Cette crise climatique/écologique n’est au fond que la version « macro », au niveau global, de la crise « micro », au niveau individuel, vécue par chacun et chacune dans la séparation artificielle entre le monde atomisé du travail et le monde abstrait du social, au nom de la logique d’Etat. Ici encore, la crise du travail, comme refus de l’atomisation sociale, et la crise du social, comme négation d’un mode de communs, peuvent se lire comme le pendant d’un effondrement de l’Etat.
Ce ne sont pas seulement les deux derniers siècles que nous avons à dépasser, les petits siècles du capitalisme et de la globalisation : il nous faut pour cela les inscrire dans une périodicité longue qui renverse l’histoire plurimillénaire de l’Etat. Le dépassement de l’Etat passe par la possibilité, ou non, d’inscrire une nouvelle trajectoire civilisationnelle dans les ruines du présent. Il ne suffit pas juste d’imaginer une nouvelle histoire qui prendrait la suite de l’organisation étatique et capitaliste, le passé restant miraculeusement ce qu’il a toujours été : il faut aussi imaginer d’inscrire l’histoire longue de l’Etat dans une nouvelle séquence historique qui tirera ses racines dans les tréfonds de l’aventure humaine.
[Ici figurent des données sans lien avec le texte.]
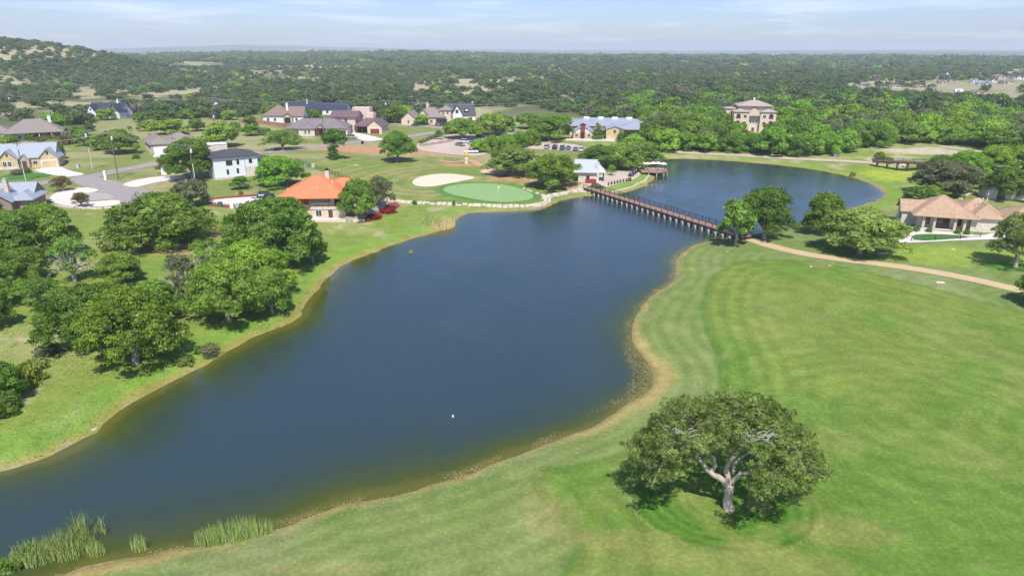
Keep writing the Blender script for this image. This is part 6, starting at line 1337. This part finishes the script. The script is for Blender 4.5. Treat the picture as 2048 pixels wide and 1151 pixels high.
# flag on the stone house
p = at(10, 338); e = empty('house_flag', p+Vector((0, 0, 1.6))); tag(e, 'striped flag hanging beside the windows of the yellow stone house', 'flag'); MB().tube([(0, 0, .4), (-.5, -.9, 1.6)], .03, 5).obj('pole', WPAINT, e)
for i in range(7): MB().box(-.9+.0, .5, -.95, -.92, 1.4-i*.13-.13, 1.4-i*.13).obj('stripe', simple('flag_red', (.5,.03,.05), .8) if i % 2 == 0 else WPAINT, e)
MB().box(-.9, -.3, -.97, -.95, .88, 1.4).obj('canton', simple('flag_blue', (.03,.05,.25), .8), e)
p = at(578, 388); 
for px, py, lb in ((522, 396, 'thin lamp post on the driveway of the red roofed house'),):
    p = at(px, py); e = empty('lamp_post', p); tag(e, lb, 'lamp post'); MB().tube([(0, 0, 0), (0, 0, 4.5)], .07, 6).obj('pole', BLACK, e); MB().lathe([(.12, 4.5), (.2, 4.7), (.16, 5.0)], 8).obj('lantern', BLACK, e)
# ------------------------------------------------------------------ reeds, shore weed, tussocks
def blades(n_, cx_, cy_, rx, ry, hh, seed, w=.05, bend=.35, zb=None, rot=0):
    r = np.random.RandomState(seed); a = r.uniform(0, 6.28, n_); q = np.sqrt(r.rand(n_)); x = q*rx*np.cos(a); y = q*ry*np.sin(a); c_, s_ = math.cos(rot), math.sin(rot); x, y = cx_+x*c_-y*s_, cy_+x*s_+y*c_
    z = np.maximum(h_at(x, y), -.15) if zb is None else np.full(n_, zb); L = hh*r.uniform(.55, 1.15, n_)*(1-.3*q); d = r.uniform(0, 6.28, n_); b = bend*r.uniform(.2, 1, n_)*L; dx, dy = np.cos(d), np.sin(d); px, py = -dy*w, dx*w; fl = np.where(px < 0, -1, 1); px, py = px*fl, py*fl
    P = np.stack([x, y, z], 1); M = P+np.stack([dx*b*.3, dy*b*.3, L*.6], 1); T_ = P+np.stack([dx*b, dy*b, L*(1-.2*bend)], 1); s = np.stack([px, py, px*0], 1)
    V = np.stack([P-s, P+s, M+s*.8, M-s*.8, T_+s*.15, T_-s*.15], 1).reshape(-1, 3); k = np.arange(n_)[:, None]*6; Fc = np.concatenate([k+np.array([[0,1,2,3]]), k+np.array([[3,2,4,5]])], 0)
    N = np.tile(np.array([0, -.55, .83]), (len(V), 1))+np.repeat(r.normal(size=(n_, 3))*.3, 6, 0); N /= np.linalg.norm(N, axis=1)[:, None]; c = np.repeat(np.stack([r.rand(n_), r.rand(n_), r.rand(n_)], 1), 6, 0); return V, Fc, N, c
def reed(px, py, wpx, n_, hh, mat, label, w=.05, ry=None, rot=0, water=True, bend=.35):
    p = Vector((*at0(px, py), 0)) if water else at(px, py); rx = wpx/2*depth(p)/F; me = leaf_mesh('reeds', [blades(n_, 0, 0, rx, ry or rx*.5, hh, int(px), w, bend, 0., rot)], mat)
    o = link(bpy.data.objects.new('reed_clump', me)); o.location = (p.x, p.y, max(p.z, 0)-.1); tag(o, label, 'reeds', 'reed clumps at the water edge')
reed(470, 1076, 150, 650, 2.2, L_REED, 'broad bright green reed bed on the near shore', .020, ry=1.1, rot=.28, bend=.2); reed(425, 1086, 60, 260, 1.8, L_REED, 'lower left end of the broad green reed bed', .020, bend=.2); reed(278, 1098, 34, 90, 2.0, L_REED, 'small upright reed clump between the two large beds', .020, bend=.3); reed(292, 1094, 12, 30, 1.6, L_REED, 'thin reeds at the right of the small upright clump', .018)
reed(204, 1066, 24, 45, 2.1, L_HERO, 'isolated leaning reeds standing out in the water', .020, bend=.8); reed(165, 1070, 34, 110, 2.9, L_HERO, 'tallest pale plumes of the lower left reed bed', .020, bend=.5); reed(140, 1100, 95, 560, 2.3, L_HERO, 'dense grey green reed bed at the lower left', .020, ry=1.6, bend=.5); reed(70, 1115, 90, 600, 1.7, L_REED, 'low reeds at the left end of the lower left bed', .03, ry=1.3, bend=.5); reed(195, 1108, 40, 160, 1.5, L_REED, 'short reeds at the right end of the lower left bed', .03)
reed(110, 1112, 28, 90, 1.3, L_DRY, 'dry brown reeds inside the lower left bed', .04, bend=.6); reed(12, 1138, 60, 500, 1.1, L_DARK, 'dark green bush like reeds in the lower left corner', .05, bend=.7)
reed(882, 452, 58, 900, 2.4, L_DRY, 'straw coloured reed bed at the inner corner of the lake', .07, ry=4.5, bend=.3); reed(860, 446, 50, 500, 2.2, L_REED, 'greener reeds behind the straw coloured bed', .07, ry=3, water=False, bend=.3); reed(821, 506, 10, 40, 1.0, L_REED, 'tiny reed tuft standing alone in the water', .05)
rr = np.random.RandomState(8)
def shore_pts(n_, dlo, dhi, y0, y1, x0=-80, x1=130, east=True, cond=None):
    x = rr.uniform(x0, x1, n_*6); y = rr.uniform(y0, y1, n_*6); d = lake_d(x, y); k = (d > dlo) & (d < dhi) & (inpoly(EASTP, x, y) == east)
    if not east: k = (d > dlo) & (d < dhi) & ~inpoly(EASTP, x, y)
    if cond is not None: k &= cond(x, y)
    return x[k][:n_], y[k][:n_], d[k][:n_]
def tufts(x, y, z, size, hh, seed, flat=.5, spr=.6):
    r = np.random.RandomState(seed); n_ = len(x); k = 5; X = np.repeat(x, k)+r.normal(size=n_*k)*size*spr; Y = np.repeat(y, k)+r.normal(size=n_*k)*size*spr; Z = np.repeat(z, k)+r.rand(n_*k)*hh
    G = r.normal(size=(n_*k, 3))*flat; G[:, 2] += 1; G /= np.linalg.norm(G, axis=1)[:, None]; t = np.cross(G, r.normal(size=(n_*k, 3))); t /= np.linalg.norm(t, axis=1)[:, None]; u = np.cross(G, t); P = np.stack([X, Y, Z], 1); s = size*r.uniform(.3, .9, n_*k)[:, None]; s2 = s*r.uniform(.2, .6, n_*k)[:, None]
    V = np.stack([P-t*s, P-u*s2, P+t*s, P+u*s2], 1).reshape(-1, 3); N = G*.5+np.array([0, -.1, .9]); N /= np.linalg.norm(N, axis=1)[:, None]; c = np.stack([r.rand(n_*k)]*3, 1); return V, np.arange(4*n_*k).reshape(-1, 4), np.repeat(N, 4, 0), np.repeat(c, 4, 0)
cl = lambda x, y: fbm(x, y, 4, 66, 3) > .47
x, y, d = shore_pts(34000, -2.6, .3, 28, 135, -50, 75, True, cl); near = np.exp(-(((x-14)/9)**2+((y-78)/12)**2)); k = (d > -.9-2.2*near) 
x, y = x[k], y[k]; me = leaf_mesh('weed', [tufts(x, y, np.full(len(x), .02), .10, .04, 3, .2, 3.0)], L_WEED); tag(link(bpy.data.objects.new('floating_weed', me)), 'tan floating weed mats along the fairway shore', kind='stuff')
x, y, d = shore_pts(9000, .1, 2.4, 28, 135, -50, 75, True); me = leaf_mesh('straw', [tufts(x, y, h_at(x, y), .11, .06, 4, .5, 2.5)], L_DRY); tag(link(bpy.data.objects.new('straw_grass', me)), 'dry straw grass fringing the fairway shore', kind='stuff')
x, y, d = shore_pts(9000, .4, 60, 40, 125, -110, 20, False, lambda x, y: fbm(x, y, 6, 67, 3) > .50); me = leaf_mesh('tussock', [tufts(x, y, h_at(x, y), .15, .08, 5, .45, 1.8)], L_REED); tag(link(bpy.data.objects.new('meadow_grass', me)), 'rough tussocky meadow grass on the west bank', kind='stuff')
x, y, d = shore_pts(2600, 2, 60, 40, 120, -110, 20, False, lambda x, y: fbm(x, y, 7, 68, 3) > .58); me = leaf_mesh('dry_tussock', [tufts(x, y, h_at(x, y), .13, .1, 6, .5, 1.8)], L_DRY); tag(link(bpy.data.objects.new('dry_meadow_grass', me)), 'straw coloured seed heads in the west bank meadow', kind='stuff')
Cela pourrait semblait bien prétentieux comme programme, mais les historiens sont déjà largement en train de faire « table rase du passé », ou du moins, par-delà une formule certes un brin provocatrice, de le réinterpréter en profondeur et d’en reconstruire un autre : cela ne suffit certes pas « en-soi » à changer le présent, mais cela en est une condition incontournable. Il n’y a pas de possibilité de changer le présent sans la possibilité symétrique de l’inscrire dans une nouvelle continuité temporelle.